A blueprint for digital delivery

The RTGS project's success stemmed from an extensive two-year planning phase. Starting in 2017, the Bank established a blueprint centered on five key priorities, investing significant resources into analysis and design before major implementation began.

The Bank utilized input from technical, procurement, and payments specialists while consulting with industry peers and other central banks. During procurement, the Bank used an unusual method for the public sector: paying unsuccessful bidders to design a simplified payment system to help refine the final contract requirements.

The program, which began planning in 2016 and went live in April 2025, replaces aging mainframe technology with cloud-native architecture. The system currently handles sterling payment settlements totaling approximately £790 billion every day.

To ensure long-term stability, the Bank focused on retaining intellectual property and building internal capabilities. Nathan Monk, the Bank of England's chief information officer, told the committee in March that the Bank embedded staff within the Accenture technical delivery team early in the contract to grow in-house expertise.

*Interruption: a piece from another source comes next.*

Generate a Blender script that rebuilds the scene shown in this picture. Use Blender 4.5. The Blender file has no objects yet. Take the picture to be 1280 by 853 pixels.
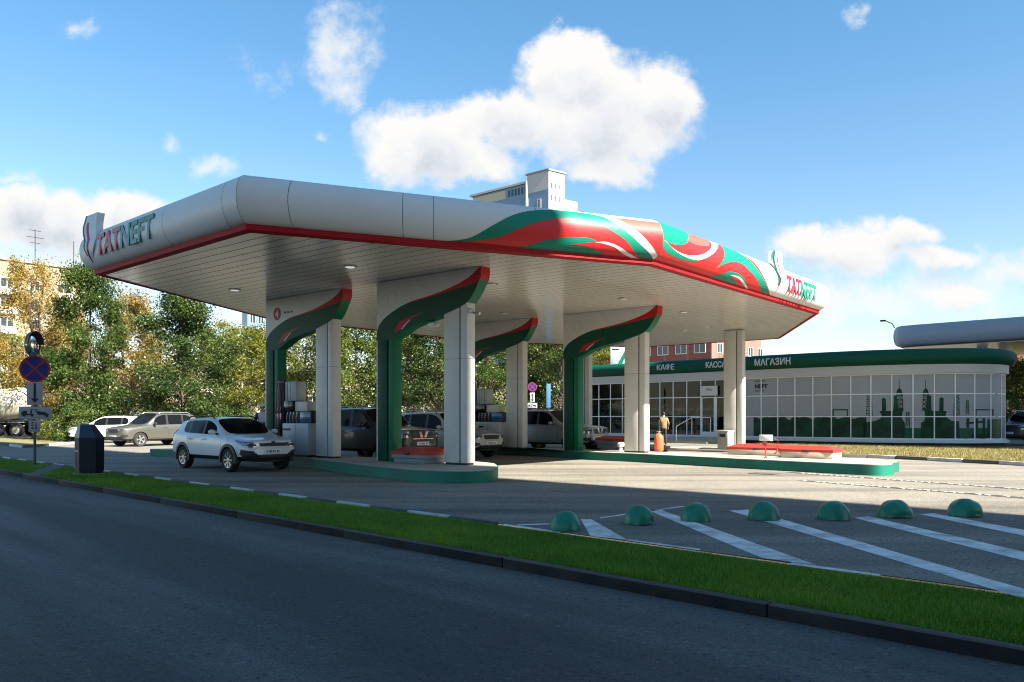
import bpy, bmesh, math, random
import numpy as np
from mathutils import Vector, Matrix, noise as mnoise
from mathutils.bvhtree import BVHTree
from mathutils.geometry import delaunay_2d_cdt
random.seed(7); RNG = np.random.default_rng(7)
R = math.radians
scene = bpy.context.scene
COL = scene.collection

# ---------------------------------------------------------------- frames
FPX, CAMH, HOR = 995.0, 1.5, 521.0
def G(px, py, z=0.0):
    """point of the horizontal plane z that is seen at photo pixel px, py"""
    s = (py - HOR) / (CAMH - z)
    return Vector(((px - 640) / s, FPX / s, z))
def atd(px, py, Y):
    """point at distance Y seen at photo pixel px, py"""
    return Vector(((px - 640) / FPX * Y, Y, CAMH + (HOR - py) / FPX * Y))
ANG = R(-39.2)                                   # the station's own axes
UX = Vector((math.cos(ANG), math.sin(ANG), 0)); VX = Vector((-math.sin(ANG), math.cos(ANG), 0))
def UV(u, v, z=0.0): return UX * u + VX * v + Vector((0, 0, z))
def toUV(p): return p.dot(UX), p.dot(VX)
RANG = R(-44.4)                                  # the road's axes
RX_ = Vector((math.cos(RANG), math.sin(RANG), 0)); RN_ = Vector((-math.sin(RANG), math.cos(RANG), 0))
def RD(r, n, z=0.0): return RX_ * r + RN_ * n + Vector((0, 0, z))
def toRD(p): return p.dot(RX_), p.dot(RN_)

# ---------------------------------------------------------------- objects
def setp(o, label=None, cat=None, group=None, kind=None):
    if label: o['label'] = label
    if cat: o['category'] = cat
    if group: o['group'] = group
    if kind: o['kind'] = kind
    return o
def thing(name, label, cat, loc=(0, 0, 0), rz=0.0, group=None):
    o = bpy.data.objects.new(name, None); COL.objects.link(o)
    o.location = loc; o.rotation_euler = (0, 0, rz); o.empty_display_size = .2
    return setp(o, label, cat, group)
def copy_tree(o, parent=None):
    c = o.copy(); COL.objects.link(c)
    if parent is not None:
        c.parent = parent
    for ch in list(o.children):
        copy_tree(ch, c)
    return c
def meshobj(name, me, mats, parent=None, sharp=35):
    if not isinstance(mats, (list, tuple)): mats = [mats]
    for m in mats: me.materials.append(m)
    if sharp is not None:
        me.polygons.foreach_set('use_smooth', [True] * len(me.polygons))
        me.set_sharp_from_angle(angle=R(sharp))
    o = bpy.data.objects.new(name, me); COL.objects.link(o)
    if parent is not None: o.parent = parent
    return o

class MB:
    """collects shapes into one mesh"""
    def __init__(s): s.bm = bmesh.new()
    def _mi(s, faces, mi):
        for f in faces: f.material_index = mi
    def face(s, pts, mi=0):
        f = s.bm.faces.new([s.bm.verts.new(p) for p in pts]); f.material_index = mi; return s
    def box(s, lo, hi, mi=0, bev=0.0, M=None, seg=2):
        lo, hi = Vector(lo), Vector(hi); c = (lo + hi) / 2; d = hi - lo
        m = Matrix.Translation(c) @ Matrix.Diagonal((abs(d.x), abs(d.y), abs(d.z), 1))
        if M is not None: m = M @ m
        r = bmesh.ops.create_cube(s.bm, size=1, matrix=m); vs = r['verts']
        fs = set(f for v in vs for f in v.link_faces)
        s._mi(fs, mi)
        if bev > 0:
            es = list(set(e for v in vs for e in v.link_edges))
            rr = bmesh.ops.bevel(s.bm, geom=es, offset=bev, segments=seg, profile=.5, affect='EDGES')
            s._mi(rr['faces'], mi)
        return s
    def tube(s, pts, r, n=8, mi=0, cap=True):
        pts = [Vector(p) for p in pts]
        if not isinstance(r, (list, tuple)): r = [r] * len(pts)
        rings = []
        up = Vector((0, 0, 1))
        for i, p in enumerate(pts):
            t = (pts[min(i + 1, len(pts) - 1)] - pts[max(i - 1, 0)])
            if t.length < 1e-9: t = Vector((0, 0, 1))
            t.normalize()
            a = t.cross(up)
            if a.length < 1e-3: a = t.cross(Vector((1, 0, 0)))
            a.normalize(); b = t.cross(a)
            rings.append([s.bm.verts.new(p + (a * math.cos(2 * math.pi * k / n) + b * math.sin(2 * math.pi * k / n)) * r[i]) for k in range(n)])
        for i in range(len(rings) - 1):
            for k in range(n):
                f = s.bm.faces.new((rings[i][k], rings[i][(k + 1) % n], rings[i + 1][(k + 1) % n], rings[i + 1][k])); f.material_index = mi
        if cap:
            for rg in (rings[0], rings[-1]):
                f = s.bm.faces.new(rg); f.material_index = mi
        return s
    def lathe(s, prof, n=24, mi=0, M=None, arc=2 * math.pi, wob=0):
        """prof: list of (radius, height) about z"""
        full = arc > 6.28
        cols = []
        cnt = n if full else n + 1
        for k in range(cnt):
            a = arc * k / n
            col = []
            for (r_, z) in prof:
                p = Vector((r_ * math.cos(a), r_ * math.sin(a), z))
                if M is not None: p = M @ p
                col.append(s.bm.verts.new(p))
            cols.append(col)
        for k in range(n):
            c0, c1 = cols[k], cols[(k + 1) % cnt]
            for j in range(len(prof) - 1):
                try:
                    f = s.bm.faces.new((c0[j], c1[j], c1[j + 1], c0[j + 1])); f.material_index = mi
                except ValueError: pass
        return s
    def prism(s, poly, h0, h1, M=None, mi=0, side=None):
        """poly in local xy extruded h0..h1 along z; side: f(i)->material index"""
        n = len(poly)
        T = (lambda p: M @ Vector(p)) if M is not None else Vector
        a = [s.bm.verts.new(T((p[0], p[1], h0))) for p in poly]; b = [s.bm.verts.new(T((p[0], p[1], h1))) for p in poly]
        fs = []
        for vs in (a[::-1], b):
            f = s.bm.faces.new(vs); f.material_index = mi; fs.append(f)
        for i in range(n):
            f = s.bm.faces.new((a[i], a[(i + 1) % n], b[(i + 1) % n], b[i])); f.material_index = side(i) if side else mi
        return s
    def sphere(s, c, r, mi=0, sub=2, scale=(1, 1, 1), M=None):
        m = Matrix.Translation(c) @ Matrix.Diagonal((*scale, 1))
        if M is not None: m = M @ m
        rr = bmesh.ops.create_icosphere(s.bm, subdivisions=sub, radius=r, matrix=m)
        s._mi(set(f for v in rr['verts'] for f in v.link_faces), mi); return s
    def add(s, me, M=None, mi=None):
        n0 = len(s.bm.faces); v0 = len(s.bm.verts)
        s.bm.from_mesh(me); s.bm.verts.ensure_lookup_table(); s.bm.faces.ensure_lookup_table()
        if M is not None: bmesh.ops.transform(s.bm, matrix=M, verts=s.bm.verts[v0:])
        if mi is not None:
            for f in s.bm.faces[n0:]: f.material_index = mi
        return s
    def build(s, name, mats, parent=None, sharp=35, recalc=True):
        if recalc: bmesh.ops.recalc_face_normals(s.bm, faces=s.bm.faces[:])
        big = [f for f in s.bm.faces if len(f.verts) > 4]
        if big: bmesh.ops.triangulate(s.bm, faces=big)
        me = bpy.data.meshes.new(name); s.bm.to_mesh(me); s.bm.free()
        return meshobj(name, me, mats, parent, sharp)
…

"It has been a conscious decision. We embedded people in the Accenture team really early on, and we've grown that capability throughout the time as well," Monk said.

The PAC has now recommended that the Cabinet Office and the Department for Science, Innovation and Technology update their commercial guidance. The committee argues that agencies must ensure technical specialists are fully engaged before contracts are awarded to ensure delivery timelines and costs are realistic.